No era para menos, pues los dos ejércitos ya había tomado sus posiciones. En la esquina del mercado de San Miguel, las inquietantes huestes de la virtud, rodeando a Doña Cuaresma. Era ésta una de las figuras más impresionantes.
Cinco metros de altura y sobre una falda de una docena de metros de diámetro, la rubia dama blandía un espadón, mientras que de su cuello colgaba una caracola. Era tanta su desmesura, que sólo podía moverse con la ayuda de dos mayordomos.
A sus pies, los esqueletos cornudos y una diligencia atestada de sombríos monjes con cara de ajo y enormes raspas de pescado, por algo llega el tiempo de la Cuaresma.
Lo contrario que en la otra punta de la plaza. Allí reinaba el jolgorio. Música, danzas lúbricas, botas de vino y gordos felices transmitían su dicha a los espectadores que se integraban con júbilo a la francachela.
Así hasta que sonó la temida caracola. Todos a una y entre gritos y lamentos, risas y gruñidos, ambos grupos se pusieron en marcha. No hizo falta más que una sola vuelta para que se encontrasen a los pies de la estatua de Felipe III. Fue visto y no visto.
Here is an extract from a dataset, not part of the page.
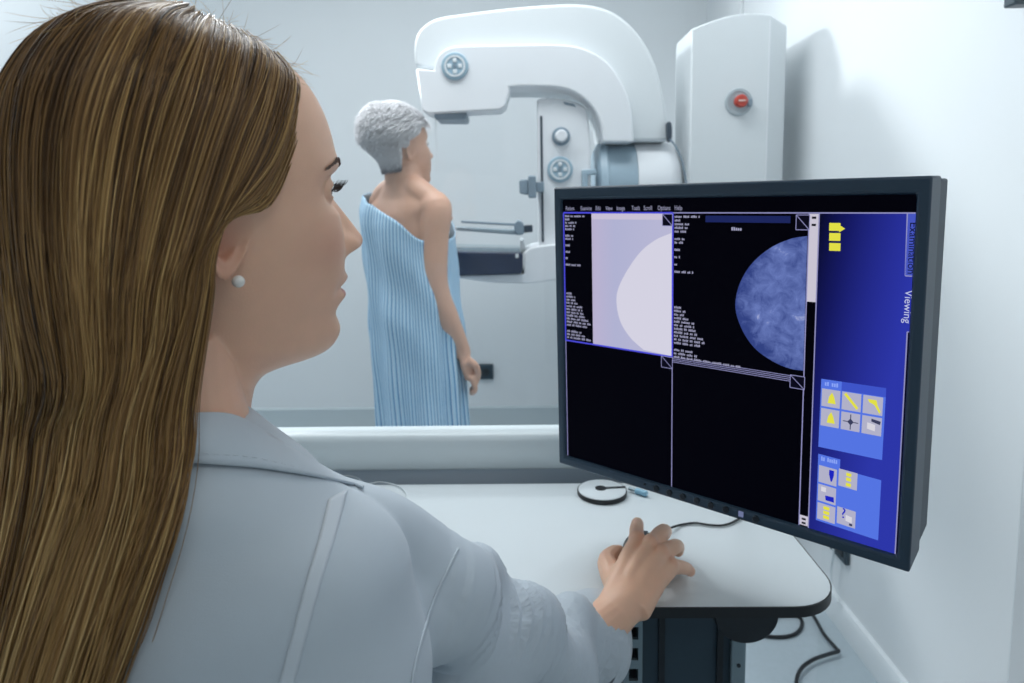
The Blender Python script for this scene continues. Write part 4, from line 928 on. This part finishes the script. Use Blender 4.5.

Lo que tardaron en disiparse los humos de colores, petardos, plumas, serpentinas y confetis que saltaron por los aires.
Los severos se llevaron a los juerguistas por la salida de Pozas. El resto se quedó en la Plaza Mayor. Ya era la hora de tomarse un bocata de calamares. La siguiente cita, el miércoles a las 18 horas en San Antonio de la Florida, para asistir al Entierro de la Sardina.